— Information provided —
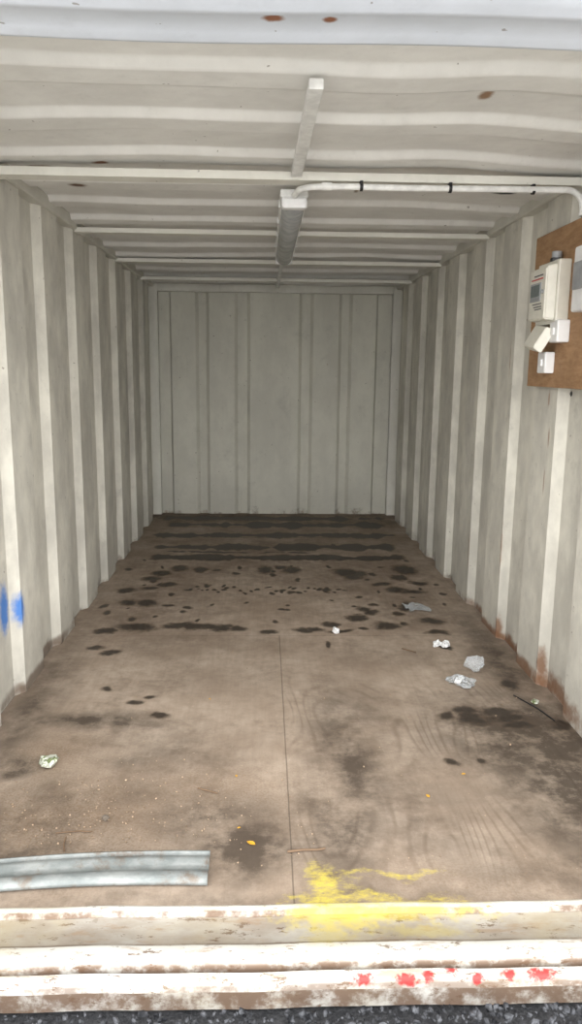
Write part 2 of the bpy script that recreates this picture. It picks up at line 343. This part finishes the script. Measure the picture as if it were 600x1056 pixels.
M_sill=paint_mat('painted_steel_sill',(.60,.595,.565),(.44,.43,.39),.6,k_sill)
prof=[(.24,-.01),(.21,-.003),(.198,.006),(.186,.007),(.178,.001),(.172,-.008),(.076,-.010),(.068,-.003),(.058,.001),(.018,.001),(.009,-.003),(.005,-.012),(.004,-.036),(-.007,-.036),(-.009,-.018),(-.014,-.012),(-.030,-.013),(-.038,-.019),(-.041,-.028),(-.041,-.042),(-.030,-.046),(.0,-.048),(.0,-.13)]
vs=[];fs=[];xs2=np.linspace(-1.21,1.21,61)
for x in xs2:
    wv=.0018*sin(x*9)+.001*sin(x*23+1)
    for y,z in prof: vs.append((x,y,z+wv))
n=len(prof)
for i in range(len(xs2)-1):
    for j in range(n-1): a_=i*n+j; fs.append((a_,a_+1,a_+n+1,a_+n))
o=mesh_obj('door_sill',vs,fs,M_sill,True); fix_normals(o)
try: o.data.set_sharp_from_angle(angle=.9)
except Exception: pass

# ------------------------------------------------------------------ ground + gravel
t=NT('asphalt_and_bounce_ground'); n=t.noise(70,5,.7); c=t.mix(t.ramp(n,.3,.7),(.02,.021,.024),(.07,.072,.078))
py_=t.sep(t.pos)[1]; c=t.mix(t.ramp(py_,-.6,-.75),c,t.mix(t.ramp(t.noise(3,5,.6),.3,.7),(.62,.61,.59),(.50,.49,.47))); M_asph_bounce=t.fin(c,.7,0,t.bump(n,.8,.01),.4)  # unseen pale ground beyond the asphalt, added to bounce light onto the ceiling
GZ=-.085
mesh_obj('ground',[(-12,-14,GZ),(12,-14,GZ),(12,8,GZ-.1),(-12,8,GZ-.1)],[(0,1,2,3)],M_asph_bounce)
t=NT('gravel_stone'); n=t.noise(35,1,.5); c=t.mix(t.ramp(n,.35,.65),(.012,.013,.016),(.09,.094,.105)); M_grav=t.fin(c,.6,0,None,.3)
bm=bmesh.new(); bmesh.ops.create_icosphere(bm,subdivisions=1,radius=1); iv=np.array([v.co[:] for v in bm.verts]); iface=[[v.index for v in f_.verts] for f_ in bm.faces]; bm.free()
vs=[];fs=[]
for k in range(3800):
    x=rng.uniform(-1.1,1.1); y=-.055-abs(rng.rand())*.45; r=.003+.0065*rng.rand()**2
    A=Matrix.Rotation(rng.rand()*6,3,'Z')@Matrix.Rotation(rng.rand()*6,3,'X'); 
    P=(iv*(1+.25*rng.randn(len(iv),1)).clip(.6,1.4)*np.array([1.2,1,.7])*r)@np.array(A).T+np.array([x,y,GZ+r*.4])
    b=len(vs); vs+=P.tolist(); fs+=[[b+q for q in ff] for ff in iface]
mesh_obj('gravel',vs,fs,M_grav)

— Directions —
Give the material again exactly as it is, but keep the pictures out.

— Solution for this problem —
Write part 2 of the bpy script that recreates this picture. It picks up at line 343. This part finishes the script. Measure the picture as if it were 600x1056 pixels.
M_sill=paint_mat('painted_steel_sill',(.60,.595,.565),(.44,.43,.39),.6,k_sill)
prof=[(.24,-.01),(.21,-.003),(.198,.006),(.186,.007),(.178,.001),(.172,-.008),(.076,-.010),(.068,-.003),(.058,.001),(.018,.001),(.009,-.003),(.005,-.012),(.004,-.036),(-.007,-.036),(-.009,-.018),(-.014,-.012),(-.030,-.013),(-.038,-.019),(-.041,-.028),(-.041,-.042),(-.030,-.046),(.0,-.048),(.0,-.13)]
vs=[];fs=[];xs2=np.linspace(-1.21,1.21,61)
for x in xs2:
    wv=.0018*sin(x*9)+.001*sin(x*23+1)
    for y,z in prof: vs.append((x,y,z+wv))
n=len(prof)
for i in range(len(xs2)-1):
    for j in range(n-1): a_=i*n+j; fs.append((a_,a_+1,a_+n+1,a_+n))
o=mesh_obj('door_sill',vs,fs,M_sill,True); fix_normals(o)
try: o.data.set_sharp_from_angle(angle=.9)
except Exception: pass

# ------------------------------------------------------------------ ground + gravel
t=NT('asphalt_and_bounce_ground'); n=t.noise(70,5,.7); c=t.mix(t.ramp(n,.3,.7),(.02,.021,.024),(.07,.072,.078))
py_=t.sep(t.pos)[1]; c=t.mix(t.ramp(py_,-.6,-.75),c,t.mix(t.ramp(t.noise(3,5,.6),.3,.7),(.62,.61,.59),(.50,.49,.47))); M_asph_bounce=t.fin(c,.7,0,t.bump(n,.8,.01),.4)  # unseen pale ground beyond the asphalt, added to bounce light onto the ceiling
GZ=-.085
mesh_obj('ground',[(-12,-14,GZ),(12,-14,GZ),(12,8,GZ-.1),(-12,8,GZ-.1)],[(0,1,2,3)],M_asph_bounce)
t=NT('gravel_stone'); n=t.noise(35,1,.5); c=t.mix(t.ramp(n,.35,.65),(.012,.013,.016),(.09,.094,.105)); M_grav=t.fin(c,.6,0,None,.3)
bm=bmesh.new(); bmesh.ops.create_icosphere(bm,subdivisions=1,radius=1); iv=np.array([v.co[:] for v in bm.verts]); iface=[[v.index for v in f_.verts] for f_ in bm.faces]; bm.free()
vs=[];fs=[]
for k in range(3800):
    x=rng.uniform(-1.1,1.1); y=-.055-abs(rng.rand())*.45; r=.003+.0065*rng.rand()**2
    A=Matrix.Rotation(rng.rand()*6,3,'Z')@Matrix.Rotation(rng.rand()*6,3,'X'); 
    P=(iv*(1+.25*rng.randn(len(iv),1)).clip(.6,1.4)*np.array([1.2,1,.7])*r)@np.array(A).T+np.array([x,y,GZ+r*.4])
    b=len(vs); vs+=P.tolist(); fs+=[[b+q for q in ff] for ff in iface]
mesh_obj('gravel',vs,fs,M_grav)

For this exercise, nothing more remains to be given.